Perbedaan Prinsip HAM Islam dan Barat
Prinsip Hak Asasi Manusia (HAM) dalam pandangan Barat didasarkan pada antroposentrisme, yang menganggap manusia sebagai pusat dari nilai-nilai moral dan hukum. Pemikiran ini berakar dari tradisi sekuler dan filsafat rasionalisme yang berkembang sejak Abad Pencerahan (Enlightenment), yang memandang akal manusia sebagai sumber utama kebenaran dan moralitas.
Pendekatan antroposentris ini juga tercermin dalam dokumen-dokumen internasional seperti Deklarasi Universal Hak Asasi Manusia (UDHR), yang disahkan oleh PBB pada tahun 1948. UDHR menekankan hak-hak dasar yang dimiliki oleh semua individu, terlepas dari latar belakang agama atau keyakinan mereka, dan memberikan prioritas pada kebebasan pribadi serta kesetaraan di hadapan hukum.

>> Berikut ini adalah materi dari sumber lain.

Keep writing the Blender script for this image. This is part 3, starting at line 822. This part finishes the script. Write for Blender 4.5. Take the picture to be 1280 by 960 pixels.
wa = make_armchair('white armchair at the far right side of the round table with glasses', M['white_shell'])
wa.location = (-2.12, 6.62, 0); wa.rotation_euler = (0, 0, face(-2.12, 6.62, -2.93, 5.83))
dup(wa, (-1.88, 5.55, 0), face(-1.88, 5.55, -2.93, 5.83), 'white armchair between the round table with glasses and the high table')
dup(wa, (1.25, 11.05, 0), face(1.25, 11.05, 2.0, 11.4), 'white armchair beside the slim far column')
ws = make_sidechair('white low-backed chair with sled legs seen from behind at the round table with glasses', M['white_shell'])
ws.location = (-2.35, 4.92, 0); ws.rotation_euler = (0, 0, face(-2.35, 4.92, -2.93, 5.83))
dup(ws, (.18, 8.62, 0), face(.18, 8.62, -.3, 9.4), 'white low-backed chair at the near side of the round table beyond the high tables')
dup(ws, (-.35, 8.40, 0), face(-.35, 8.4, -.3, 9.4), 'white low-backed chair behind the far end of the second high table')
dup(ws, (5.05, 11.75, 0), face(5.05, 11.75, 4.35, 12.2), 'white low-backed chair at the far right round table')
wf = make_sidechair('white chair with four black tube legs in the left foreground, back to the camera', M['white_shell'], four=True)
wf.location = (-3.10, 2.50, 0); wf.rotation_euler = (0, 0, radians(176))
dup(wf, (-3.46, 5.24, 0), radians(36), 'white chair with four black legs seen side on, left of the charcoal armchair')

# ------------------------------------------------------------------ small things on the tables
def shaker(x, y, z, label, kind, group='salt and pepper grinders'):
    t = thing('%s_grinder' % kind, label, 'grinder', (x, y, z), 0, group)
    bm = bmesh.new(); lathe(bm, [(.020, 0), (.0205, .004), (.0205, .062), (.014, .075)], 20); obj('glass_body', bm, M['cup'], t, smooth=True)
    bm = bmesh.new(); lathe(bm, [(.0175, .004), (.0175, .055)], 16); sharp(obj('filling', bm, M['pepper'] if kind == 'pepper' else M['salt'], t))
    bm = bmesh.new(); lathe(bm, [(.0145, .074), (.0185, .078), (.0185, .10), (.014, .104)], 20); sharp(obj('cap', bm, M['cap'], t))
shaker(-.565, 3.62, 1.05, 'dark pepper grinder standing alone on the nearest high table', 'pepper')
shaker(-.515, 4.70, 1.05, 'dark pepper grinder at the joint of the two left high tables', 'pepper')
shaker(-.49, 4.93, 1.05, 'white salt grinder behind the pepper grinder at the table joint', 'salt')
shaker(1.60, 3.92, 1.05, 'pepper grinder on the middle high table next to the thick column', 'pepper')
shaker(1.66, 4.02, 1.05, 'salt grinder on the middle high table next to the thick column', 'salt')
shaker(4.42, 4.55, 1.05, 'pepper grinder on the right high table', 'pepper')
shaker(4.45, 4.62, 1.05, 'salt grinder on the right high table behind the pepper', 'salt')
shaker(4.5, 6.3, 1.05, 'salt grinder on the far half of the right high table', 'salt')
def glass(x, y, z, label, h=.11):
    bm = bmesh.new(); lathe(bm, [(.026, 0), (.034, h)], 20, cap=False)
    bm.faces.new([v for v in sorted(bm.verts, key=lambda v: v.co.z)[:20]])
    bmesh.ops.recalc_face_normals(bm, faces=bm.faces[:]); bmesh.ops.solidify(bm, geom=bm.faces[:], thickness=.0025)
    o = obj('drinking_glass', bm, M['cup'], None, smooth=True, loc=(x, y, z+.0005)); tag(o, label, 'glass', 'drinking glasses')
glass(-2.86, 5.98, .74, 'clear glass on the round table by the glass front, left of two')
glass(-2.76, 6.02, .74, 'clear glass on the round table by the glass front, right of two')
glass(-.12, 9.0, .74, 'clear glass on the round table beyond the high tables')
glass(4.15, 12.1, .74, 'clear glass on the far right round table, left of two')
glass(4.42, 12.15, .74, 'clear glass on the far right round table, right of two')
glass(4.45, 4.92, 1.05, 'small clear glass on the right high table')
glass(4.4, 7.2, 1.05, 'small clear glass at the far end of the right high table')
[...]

Seiring dengan itu, para ilmuwan dan filsuf modern seperti Martha Nussbaum (2000) menyatakan bahwa HAM harus dilihat sebagai hak-hak yang diberikan kepada individu berdasarkan kemampuan rasional manusia untuk menentukan dan memilih apa yang terbaik bagi hidup mereka. Oleh karena itu, dalam pemikiran Barat, standar HAM didasarkan pada prinsip-prinsip yang dapat diakses oleh akal manusia, dengan menekankan kesetaraan, kebebasan, dan hak individu sebagai hak universal yang seharusnya diakui dan dilindungi oleh negara.
Sebaliknya, prinsip HAM dalam Islam berlandaskan pada prinsip teosentrisme, di mana sumber utama hak-hak manusia adalah kehendak dan petunjuk Allah. Dalam pandangan ini, hak-hak manusia bukanlah hasil dari kontrak sosial atau konsensus rasional, melainkan merupakan anugerah yang diberikan oleh Tuhan yang harus dihormati dan dijaga oleh umat manusia. Al-Qur’an dan Hadis adalah dua sumber utama yang mendasari prinsip-prinsip ini. Sebagai contoh, dalam QS. Al-Isra: 70, Allah menyatakan bahwa manusia diciptakan dengan martabat dan kehormatan, dan dengan demikian, hak untuk hidup, kebebasan beragama, dan perlakuan yang adil adalah hak yang diberikan oleh Tuhan.
Ulama seperti Abdul Hamid Abu Sulayman (1988) dan Muhammad al-Ghazali (1989) berpendapat bahwa Islam menempatkan hak-hak manusia dalam kerangka tanggung jawab moral terhadap Tuhan, sehingga setiap tindakan yang mengabaikan hak asasi seseorang dianggap sebagai dosa dalam pandangan Islam.